Equipé de planches de 2,10 m, gage de stabilité pour l’époque, Saudan avait surtout tapé dans l’œil des médias car il était en concurrence avec un Japonais pour cette descente de l’ogre, surnom de l’Eiger, sommet mythique des Alpes bernoises. "Ça m’arrivera deux fois dans ma carrière". La suivante en 1979, dans la quête du premier 8000 à skis, tournera à la tragédie quand le Grenoblois Yves Morin perdra la vie à l’Annapurna alors que dans le même temps son expédition au Dhaulagiri déplorait 3 morts.
"À l’Eiger, il y avait aussi difficulté la pente, plus de 45 degrés. Il ne fallait pas tomber. Et il n’y avait pas beaucoup de neige sur les rochers. Bref, la chute était interdite.
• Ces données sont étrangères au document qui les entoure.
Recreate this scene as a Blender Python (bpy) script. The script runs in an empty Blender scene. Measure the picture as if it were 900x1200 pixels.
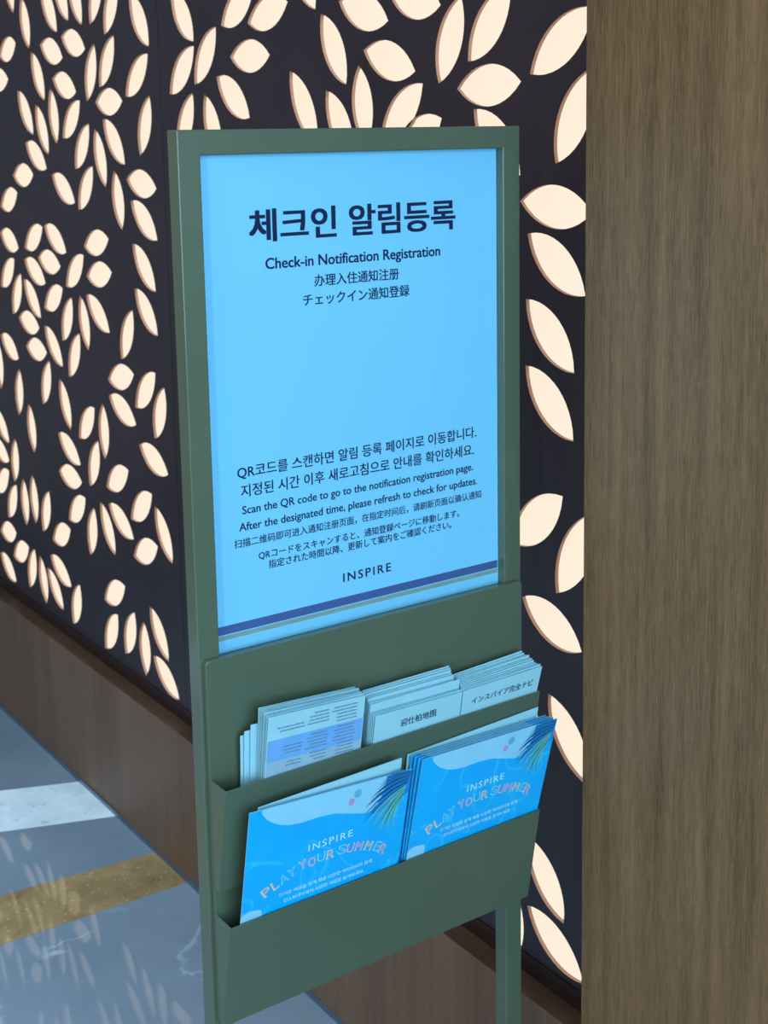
import bpy, bmesh, math, random
from mathutils import Vector, Matrix

# ---------------------------------------------------------------- camera, world, lights
SC = bpy.context.scene
COL = SC.collection
SC.view_settings.view_transform = 'Standard'
SC.view_settings.look = 'None'
SC.view_settings.exposure = 0.0
SC.view_settings.gamma = 1.0
SC.view_settings.use_curve_mapping = False

cam_data = bpy.data.cameras.new('camera')
camera = bpy.data.objects.new('camera', cam_data)
COL.objects.link(camera)
CR = Vector((0.80796832, -0.58907679, -0.01325607))
CU = Vector((0.10530744, 0.12222967, 0.98689931))
CF = Vector((0.5797392, 0.79877934, -0.16079187))
CU = (CU - CU.dot(CR) * CR).normalized()
CB = CR.cross(CU)
M = Matrix((CR, CU, CB)).transposed().to_4x4()
M.translation = Vector((-0.6926, -1.4097, 1.6460))
camera.matrix_world = M
cam_data.sensor_fit = 'HORIZONTAL'
cam_data.sensor_width = 36.0
cam_data.lens = 36.0 * 1631.87 / 900.0
cam_data.shift_x = (450.0 - 496.158) / 900.0
cam_data.shift_y = (418.515 - 600.0) / 900.0
cam_data.clip_start = 0.05
cam_data.dof.use_dof = True
cam_data.dof.focus_distance = 1.70
cam_data.dof.aperture_fstop = 16.0
SC.camera = camera

world = bpy.data.worlds.new('world')
SC.world = world
world.use_nodes = True
bg = world.node_tree.nodes['Background']
bg.inputs[0].default_value = (0.62, 0.72, 0.86, 1)
bg.inputs[1].default_value = 0.24


def area(name, loc, target, size, color, power, size_y=None):
    d = bpy.data.lights.new(name, 'AREA')
    d.color = color
    d.energy = power
    d.shape = 'RECTANGLE'
    d.size = size
    d.size_y = size_y or size
    o = bpy.data.objects.new(name, d)
    COL.objects.link(o)
    o.location = loc
    v = Vector(target) - Vector(loc)
    o.rotation_euler = v.to_track_quat('-Z', 'Y').to_euler()
    return o


area('window_daylight', (0.1, -4.6, 2.1), (0.1, 0.4, 0.9), 4.5, (0.50, 0.80, 1.0), 320.0, 3.0)
area('edge_highlight_strip', (-3.9, -3.3, 1.6), (0.0, 0.0, 1.0), 0.26, (0.80, 0.93, 0.88), 65.0, 3.0)  # unseen strip light, added to put bright lines on the stand's frame edges
floor_fill = area('floor_fill', (-1.0, 1.4, 4.6), (-0.7, 1.4, 0.0), 1.6, (0.44, 0.74, 1.0), 30.0)  # overhead fill added to make the floor brighter and bluer
floor_fill.data.spread = math.radians(55)
area('ceiling_lamp', (-2.6, -0.4, 3.2), (0.5, -0.2, 1.2), 1.6, (1.0, 0.86, 0.68), 58.0)

# ---------------------------------------------------------------- helpers


def link(o, parent=None):
    COL.objects.link(o)
    if parent is not None:
        o.parent = parent
    return o


def tag(o, label=None, cat=None, group=None, kind=None):
    for k, v in (('label', label), ('category', cat), ('group', group), ('kind', kind)):
        if v:
            o[k] = v
    return o


def mesh_obj(name, verts, faces, mats, parent=None, bevel=0.0, smooth=False, segs=2):
    me = bpy.data.meshes.new(name)
    me.from_pydata([tuple(v) for v in verts], [], faces)
    if bevel:
        bm = bmesh.new()
        bm.from_mesh(me)
        bmesh.ops.recalc_face_normals(bm, faces=bm.faces)
        bmesh.ops.bevel(bm, geom=bm.edges[:], offset=bevel, segments=segs, profile=0.5, affect='EDGES')
        bm.to_mesh(me)
        bm.free()
    for m in (mats if isinstance(mats, (list, tuple)) else [mats]):
        me.materials.append(m)
    if smooth:
        for p in me.polygons:
            p.use_smooth = True
        try:
            me.set_sharp_from_angle(angle=math.radians(50))
        except Exception:
            pass
    me.update()
    return link(bpy.data.objects.new(name, me), parent)


def box_geo(x0, x1, y0, y1, z0, z1):
    v = [(x0, y0, z0), (x1, y0, z0), (x1, y1, z0), (x0, y1, z0), (x0, y0, z1), (x1, y0, z1), (x1, y1, z1), (x0, y1, z1)]
    f = [(3, 2, 1, 0), (4, 5, 6, 7), (0, 1, 5, 4), (1, 2, 6, 5), (2, 3, 7, 6), (3, 0, 4, 7)]
    return v, f


def box(name, x0, x1, y0, y1, z0, z1, m, parent=None, bevel=0.0, segs=2):
    v, f = box_geo(x0, x1, y0, y1, z0, z1)
    return mesh_obj(name, v, f, m, parent, bevel, segs=segs)


def slab(name, poly, thick, m, parent=None, z0=0.0, bevel=0.0):
    """outline in local XY, extruded from z0-thick to z0 (top face at z0)"""
    area2 = sum(poly[i][0] * poly[(i + 1) % len(poly)][1] - poly[(i + 1) % len(poly)][0] * poly[i][1] for i in range(len(poly)))
    if area2 < 0:
        poly = poly[::-1]
    n = len(poly)
    v = [(x, y, z0) for x, y in poly] + [(x, y, z0 - thick) for x, y in poly]
    f = [tuple(range(n)), tuple(range(2 * n - 1, n - 1, -1))]
    f += [(i, i + n, (i + 1) % n + n, (i + 1) % n) for i in range(n)]
    return mesh_obj(name, v, f, m, parent, bevel)


def node_mat(name):
    m = bpy.data.materials.new(name)
    m.use_nodes = True
    nt = m.node_tree
    return m, nt, nt.nodes['Principled BSDF']


def plain(name, col, rough=0.5, metal=0.0, spec=0.5, var=0.06, scale=30.0, coat=0.0, bump=0.0, bscale=400.0):
    """principled material whose colour varies a little by noise"""
    m, nt, p = node_mat(name)
    tc = nt.nodes.new('ShaderNodeTexCoord')
    nz = nt.nodes.new('ShaderNodeTexNoise')
    nz.inputs['Scale'].default_value = scale
    nz.inputs['Detail'].default_value = 3
    rp = nt.nodes.new('ShaderNodeValToRGB')
    rp.color_ramp.elements[0].position = 0.3
    rp.color_ramp.elements[1].position = 0.7
    rp.color_ramp.elements[0].color = tuple(c * (1 - var) for c in col) + (1,)
    rp.color_ramp.elements[1].color = tuple(min(1, c * (1 + var)) for c in col) + (1,)
    nt.links.new(tc.outputs['Object'], nz.inputs['Vector'])
    nt.links.new(nz.outputs['Fac'], rp.inputs['Fac'])
    nt.links.new(rp.outputs['Color'], p.inputs['Base Color'])
    p.inputs['Roughness'].default_value = rough
    p.inputs['Metallic'].default_value = metal
    p.inputs['Specular IOR Level'].default_value = spec
    p.inputs['Coat Weight'].default_value = coat
    if bump:
        n2 = nt.nodes.new('ShaderNodeTexNoise')
        n2.inputs['Scale'].default_value = bscale
        b = nt.nodes.new('ShaderNodeBump')
        b.inputs['Strength'].default_value = bump
        b.inputs['Distance'].default_value = 0.0006
        nt.links.new(tc.outputs['Object'], n2.inputs['Vector'])
        nt.links.new(n2.outputs['Fac'], b.inputs['Height'])
        nt.links.new(b.outputs['Normal'], p.inputs['Normal'])
    return m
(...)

J’ai attendu deux ans pour la faire", précise Saudan, soulignant les ressorts de son épopée. Et puis son concurrent japonais le stimule. "Il y avait une tension nerveuse qui corsait la difficulté. »
Les jours précédents, les deux rivaux qui dorment deux hôtels en vis à vis sont comme deux boxeurs avant le combat. Ils s’observent et attendent le moment propice. Et quand les hélicoptères décollent pour déposer les deux skieurs au sommet, le Japonais est-il par le mal des rimayes ? En fait les nuages compliquent la dépose. « Il s’est aussi rendu compte de la pente pendant le survol", estime Saudan qui lui a la chance de pouvoir atterrir dans la pente, grâce à l’expérience de son pilote Bruno Bagnoud. Le Suisse aura le champ libre et son exploit en préfigurera d’autres. Avec en apothéose, douze ans plus tard, la descente du premier 8000, le Gasherbrum I.